## Begin Information provided
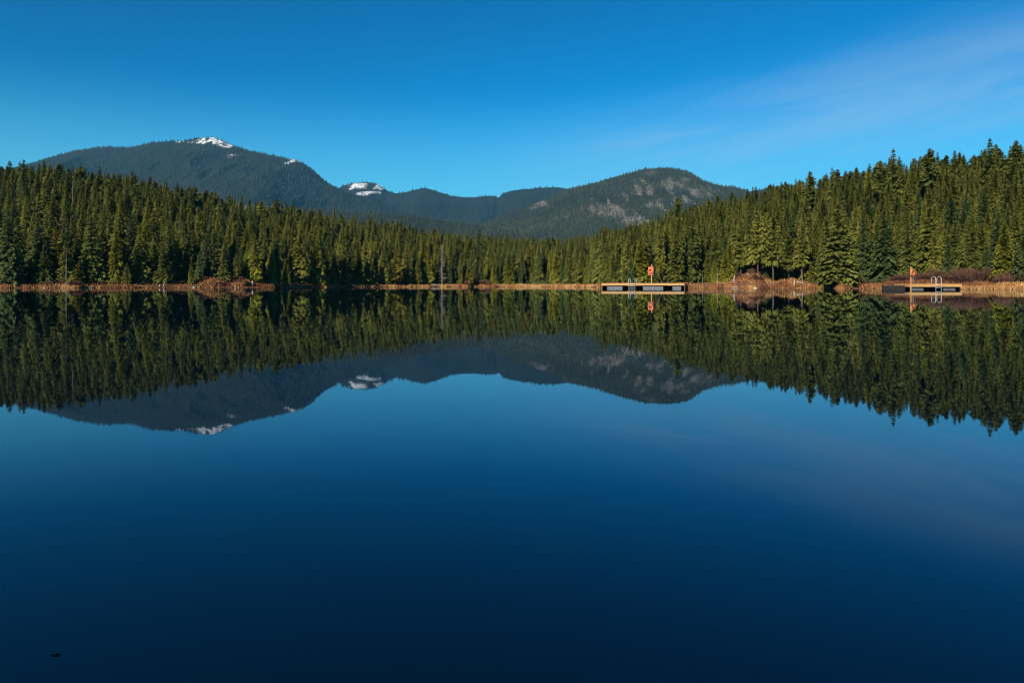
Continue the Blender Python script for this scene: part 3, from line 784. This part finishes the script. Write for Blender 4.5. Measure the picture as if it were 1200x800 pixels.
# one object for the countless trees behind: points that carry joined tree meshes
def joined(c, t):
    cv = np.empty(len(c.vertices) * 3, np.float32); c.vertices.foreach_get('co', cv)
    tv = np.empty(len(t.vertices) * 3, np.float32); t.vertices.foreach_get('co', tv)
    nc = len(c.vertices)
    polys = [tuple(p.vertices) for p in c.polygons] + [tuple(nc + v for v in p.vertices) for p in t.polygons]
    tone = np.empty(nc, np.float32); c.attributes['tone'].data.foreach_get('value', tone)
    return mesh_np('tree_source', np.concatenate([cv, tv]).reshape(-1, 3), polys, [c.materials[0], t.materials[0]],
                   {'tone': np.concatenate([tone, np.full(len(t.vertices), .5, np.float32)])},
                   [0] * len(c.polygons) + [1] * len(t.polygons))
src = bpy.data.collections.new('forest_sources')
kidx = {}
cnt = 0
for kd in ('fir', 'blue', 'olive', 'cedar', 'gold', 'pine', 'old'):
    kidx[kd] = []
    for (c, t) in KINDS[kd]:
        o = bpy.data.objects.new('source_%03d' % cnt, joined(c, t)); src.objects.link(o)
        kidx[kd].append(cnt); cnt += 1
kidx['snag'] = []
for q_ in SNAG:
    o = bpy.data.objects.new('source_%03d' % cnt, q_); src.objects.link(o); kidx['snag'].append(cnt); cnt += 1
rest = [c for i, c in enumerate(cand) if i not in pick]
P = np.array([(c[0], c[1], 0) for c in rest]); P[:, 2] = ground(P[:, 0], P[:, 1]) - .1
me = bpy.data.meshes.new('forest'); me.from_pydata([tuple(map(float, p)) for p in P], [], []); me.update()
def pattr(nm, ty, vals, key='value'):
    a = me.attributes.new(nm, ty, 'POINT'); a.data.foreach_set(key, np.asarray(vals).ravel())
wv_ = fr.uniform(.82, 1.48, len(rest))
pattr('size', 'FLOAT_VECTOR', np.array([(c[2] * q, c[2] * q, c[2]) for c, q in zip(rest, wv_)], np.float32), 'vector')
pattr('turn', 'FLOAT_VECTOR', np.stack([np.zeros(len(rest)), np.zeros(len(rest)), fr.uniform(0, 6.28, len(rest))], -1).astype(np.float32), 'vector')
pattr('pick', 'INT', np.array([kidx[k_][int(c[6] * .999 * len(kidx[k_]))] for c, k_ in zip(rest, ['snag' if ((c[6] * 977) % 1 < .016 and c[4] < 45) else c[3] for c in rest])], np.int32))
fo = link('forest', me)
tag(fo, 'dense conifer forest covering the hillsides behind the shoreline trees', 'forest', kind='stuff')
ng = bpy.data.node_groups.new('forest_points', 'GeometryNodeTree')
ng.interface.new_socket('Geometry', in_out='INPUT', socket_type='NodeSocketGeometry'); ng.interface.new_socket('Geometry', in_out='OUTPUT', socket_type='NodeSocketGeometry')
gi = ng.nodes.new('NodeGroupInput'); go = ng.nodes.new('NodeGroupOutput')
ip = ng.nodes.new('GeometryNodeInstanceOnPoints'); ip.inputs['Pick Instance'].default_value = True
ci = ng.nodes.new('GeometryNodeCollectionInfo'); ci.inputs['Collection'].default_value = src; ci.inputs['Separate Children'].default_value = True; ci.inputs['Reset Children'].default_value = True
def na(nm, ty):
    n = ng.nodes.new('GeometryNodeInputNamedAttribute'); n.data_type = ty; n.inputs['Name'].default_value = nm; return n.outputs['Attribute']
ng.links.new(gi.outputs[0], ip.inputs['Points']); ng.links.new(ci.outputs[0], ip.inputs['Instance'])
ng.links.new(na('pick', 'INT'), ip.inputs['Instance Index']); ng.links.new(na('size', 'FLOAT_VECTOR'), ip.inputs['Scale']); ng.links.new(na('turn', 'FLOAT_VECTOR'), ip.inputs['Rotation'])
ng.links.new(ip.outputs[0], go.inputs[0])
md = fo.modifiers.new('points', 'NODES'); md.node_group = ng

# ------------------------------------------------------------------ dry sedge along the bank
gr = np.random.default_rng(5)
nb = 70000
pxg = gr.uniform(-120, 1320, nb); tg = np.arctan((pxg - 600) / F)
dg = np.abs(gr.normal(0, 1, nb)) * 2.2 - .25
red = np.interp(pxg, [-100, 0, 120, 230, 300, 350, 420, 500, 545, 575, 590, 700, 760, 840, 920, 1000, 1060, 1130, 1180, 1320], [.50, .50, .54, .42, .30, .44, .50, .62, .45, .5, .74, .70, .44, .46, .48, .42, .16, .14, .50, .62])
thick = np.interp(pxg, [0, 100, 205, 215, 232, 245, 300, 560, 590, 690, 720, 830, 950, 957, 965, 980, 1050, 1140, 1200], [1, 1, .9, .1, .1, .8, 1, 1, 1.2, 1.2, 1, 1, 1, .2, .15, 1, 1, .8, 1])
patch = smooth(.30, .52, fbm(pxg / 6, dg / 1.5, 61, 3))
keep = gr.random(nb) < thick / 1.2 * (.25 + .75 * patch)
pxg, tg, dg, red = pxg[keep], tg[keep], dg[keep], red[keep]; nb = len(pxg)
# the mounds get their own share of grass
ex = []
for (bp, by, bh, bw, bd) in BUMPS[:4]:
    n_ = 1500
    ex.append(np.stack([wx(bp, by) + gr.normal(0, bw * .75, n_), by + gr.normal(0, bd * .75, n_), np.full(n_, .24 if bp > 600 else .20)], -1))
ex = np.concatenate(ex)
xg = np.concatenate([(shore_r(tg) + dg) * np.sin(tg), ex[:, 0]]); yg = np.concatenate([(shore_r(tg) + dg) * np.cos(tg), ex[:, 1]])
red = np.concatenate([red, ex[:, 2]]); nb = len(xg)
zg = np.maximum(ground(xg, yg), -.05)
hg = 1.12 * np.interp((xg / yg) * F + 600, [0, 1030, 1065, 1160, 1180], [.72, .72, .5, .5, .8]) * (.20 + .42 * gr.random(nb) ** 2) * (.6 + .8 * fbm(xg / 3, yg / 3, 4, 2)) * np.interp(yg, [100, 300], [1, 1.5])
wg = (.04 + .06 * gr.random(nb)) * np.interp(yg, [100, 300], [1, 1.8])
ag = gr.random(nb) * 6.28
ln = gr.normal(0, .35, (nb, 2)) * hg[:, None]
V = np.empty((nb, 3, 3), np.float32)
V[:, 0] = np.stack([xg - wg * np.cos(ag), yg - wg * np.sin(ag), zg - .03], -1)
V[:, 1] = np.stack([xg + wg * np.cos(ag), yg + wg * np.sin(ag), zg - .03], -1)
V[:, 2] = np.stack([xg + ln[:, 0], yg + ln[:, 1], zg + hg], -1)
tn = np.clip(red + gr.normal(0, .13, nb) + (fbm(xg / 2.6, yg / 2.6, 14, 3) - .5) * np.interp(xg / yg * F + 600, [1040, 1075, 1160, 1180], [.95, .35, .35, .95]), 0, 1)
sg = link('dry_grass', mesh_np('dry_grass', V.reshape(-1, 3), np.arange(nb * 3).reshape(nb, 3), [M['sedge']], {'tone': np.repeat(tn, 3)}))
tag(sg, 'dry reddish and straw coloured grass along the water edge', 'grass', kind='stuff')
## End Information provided
◆ Required task:
Repeat the material above word for word and skip every image in it.

◆ Answer for the task:
Continue the Blender Python script for this scene: part 3, from line 784. This part finishes the script. Write for Blender 4.5. Measure the picture as if it were 1200x800 pixels.
# one object for the countless trees behind: points that carry joined tree meshes
def joined(c, t):
    cv = np.empty(len(c.vertices) * 3, np.float32); c.vertices.foreach_get('co', cv)
    tv = np.empty(len(t.vertices) * 3, np.float32); t.vertices.foreach_get('co', tv)
    nc = len(c.vertices)
    polys = [tuple(p.vertices) for p in c.polygons] + [tuple(nc + v for v in p.vertices) for p in t.polygons]
    tone = np.empty(nc, np.float32); c.attributes['tone'].data.foreach_get('value', tone)
    return mesh_np('tree_source', np.concatenate([cv, tv]).reshape(-1, 3), polys, [c.materials[0], t.materials[0]],
                   {'tone': np.concatenate([tone, np.full(len(t.vertices), .5, np.float32)])},
                   [0] * len(c.polygons) + [1] * len(t.polygons))
src = bpy.data.collections.new('forest_sources')
kidx = {}
cnt = 0
for kd in ('fir', 'blue', 'olive', 'cedar', 'gold', 'pine', 'old'):
    kidx[kd] = []
    for (c, t) in KINDS[kd]:
        o = bpy.data.objects.new('source_%03d' % cnt, joined(c, t)); src.objects.link(o)
        kidx[kd].append(cnt); cnt += 1
kidx['snag'] = []
for q_ in SNAG:
    o = bpy.data.objects.new('source_%03d' % cnt, q_); src.objects.link(o); kidx['snag'].append(cnt); cnt += 1
rest = [c for i, c in enumerate(cand) if i not in pick]
P = np.array([(c[0], c[1], 0) for c in rest]); P[:, 2] = ground(P[:, 0], P[:, 1]) - .1
me = bpy.data.meshes.new('forest'); me.from_pydata([tuple(map(float, p)) for p in P], [], []); me.update()
def pattr(nm, ty, vals, key='value'):
    a = me.attributes.new(nm, ty, 'POINT'); a.data.foreach_set(key, np.asarray(vals).ravel())
wv_ = fr.uniform(.82, 1.48, len(rest))
pattr('size', 'FLOAT_VECTOR', np.array([(c[2] * q, c[2] * q, c[2]) for c, q in zip(rest, wv_)], np.float32), 'vector')
pattr('turn', 'FLOAT_VECTOR', np.stack([np.zeros(len(rest)), np.zeros(len(rest)), fr.uniform(0, 6.28, len(rest))], -1).astype(np.float32), 'vector')
pattr('pick', 'INT', np.array([kidx[k_][int(c[6] * .999 * len(kidx[k_]))] for c, k_ in zip(rest, ['snag' if ((c[6] * 977) % 1 < .016 and c[4] < 45) else c[3] for c in rest])], np.int32))
fo = link('forest', me)
tag(fo, 'dense conifer forest covering the hillsides behind the shoreline trees', 'forest', kind='stuff')
ng = bpy.data.node_groups.new('forest_points', 'GeometryNodeTree')
ng.interface.new_socket('Geometry', in_out='INPUT', socket_type='NodeSocketGeometry'); ng.interface.new_socket('Geometry', in_out='OUTPUT', socket_type='NodeSocketGeometry')
gi = ng.nodes.new('NodeGroupInput'); go = ng.nodes.new('NodeGroupOutput')
ip = ng.nodes.new('GeometryNodeInstanceOnPoints'); ip.inputs['Pick Instance'].default_value = True
ci = ng.nodes.new('GeometryNodeCollectionInfo'); ci.inputs['Collection'].default_value = src; ci.inputs['Separate Children'].default_value = True; ci.inputs['Reset Children'].default_value = True
def na(nm, ty):
    n = ng.nodes.new('GeometryNodeInputNamedAttribute'); n.data_type = ty; n.inputs['Name'].default_value = nm; return n.outputs['Attribute']
ng.links.new(gi.outputs[0], ip.inputs['Points']); ng.links.new(ci.outputs[0], ip.inputs['Instance'])
ng.links.new(na('pick', 'INT'), ip.inputs['Instance Index']); ng.links.new(na('size', 'FLOAT_VECTOR'), ip.inputs['Scale']); ng.links.new(na('turn', 'FLOAT_VECTOR'), ip.inputs['Rotation'])
ng.links.new(ip.outputs[0], go.inputs[0])
md = fo.modifiers.new('points', 'NODES'); md.node_group = ng

# ------------------------------------------------------------------ dry sedge along the bank
gr = np.random.default_rng(5)
nb = 70000
pxg = gr.uniform(-120, 1320, nb); tg = np.arctan((pxg - 600) / F)
dg = np.abs(gr.normal(0, 1, nb)) * 2.2 - .25
red = np.interp(pxg, [-100, 0, 120, 230, 300, 350, 420, 500, 545, 575, 590, 700, 760, 840, 920, 1000, 1060, 1130, 1180, 1320], [.50, .50, .54, .42, .30, .44, .50, .62, .45, .5, .74, .70, .44, .46, .48, .42, .16, .14, .50, .62])
thick = np.interp(pxg, [0, 100, 205, 215, 232, 245, 300, 560, 590, 690, 720, 830, 950, 957, 965, 980, 1050, 1140, 1200], [1, 1, .9, .1, .1, .8, 1, 1, 1.2, 1.2, 1, 1, 1, .2, .15, 1, 1, .8, 1])
patch = smooth(.30, .52, fbm(pxg / 6, dg / 1.5, 61, 3))
keep = gr.random(nb) < thick / 1.2 * (.25 + .75 * patch)
pxg, tg, dg, red = pxg[keep], tg[keep], dg[keep], red[keep]; nb = len(pxg)
# the mounds get their own share of grass
ex = []
for (bp, by, bh, bw, bd) in BUMPS[:4]:
    n_ = 1500
    ex.append(np.stack([wx(bp, by) + gr.normal(0, bw * .75, n_), by + gr.normal(0, bd * .75, n_), np.full(n_, .24 if bp > 600 else .20)], -1))
ex = np.concatenate(ex)
xg = np.concatenate([(shore_r(tg) + dg) * np.sin(tg), ex[:, 0]]); yg = np.concatenate([(shore_r(tg) + dg) * np.cos(tg), ex[:, 1]])
red = np.concatenate([red, ex[:, 2]]); nb = len(xg)
zg = np.maximum(ground(xg, yg), -.05)
hg = 1.12 * np.interp((xg / yg) * F + 600, [0, 1030, 1065, 1160, 1180], [.72, .72, .5, .5, .8]) * (.20 + .42 * gr.random(nb) ** 2) * (.6 + .8 * fbm(xg / 3, yg / 3, 4, 2)) * np.interp(yg, [100, 300], [1, 1.5])
wg = (.04 + .06 * gr.random(nb)) * np.interp(yg, [100, 300], [1, 1.8])
ag = gr.random(nb) * 6.28
ln = gr.normal(0, .35, (nb, 2)) * hg[:, None]
V = np.empty((nb, 3, 3), np.float32)
V[:, 0] = np.stack([xg - wg * np.cos(ag), yg - wg * np.sin(ag), zg - .03], -1)
V[:, 1] = np.stack([xg + wg * np.cos(ag), yg + wg * np.sin(ag), zg - .03], -1)
V[:, 2] = np.stack([xg + ln[:, 0], yg + ln[:, 1], zg + hg], -1)
tn = np.clip(red + gr.normal(0, .13, nb) + (fbm(xg / 2.6, yg / 2.6, 14, 3) - .5) * np.interp(xg / yg * F + 600, [1040, 1075, 1160, 1180], [.95, .35, .35, .95]), 0, 1)
sg = link('dry_grass', mesh_np('dry_grass', V.reshape(-1, 3), np.arange(nb * 3).reshape(nb, 3), [M['sedge']], {'tone': np.repeat(tn, 3)}))
tag(sg, 'dry reddish and straw coloured grass along the water edge', 'grass', kind='stuff')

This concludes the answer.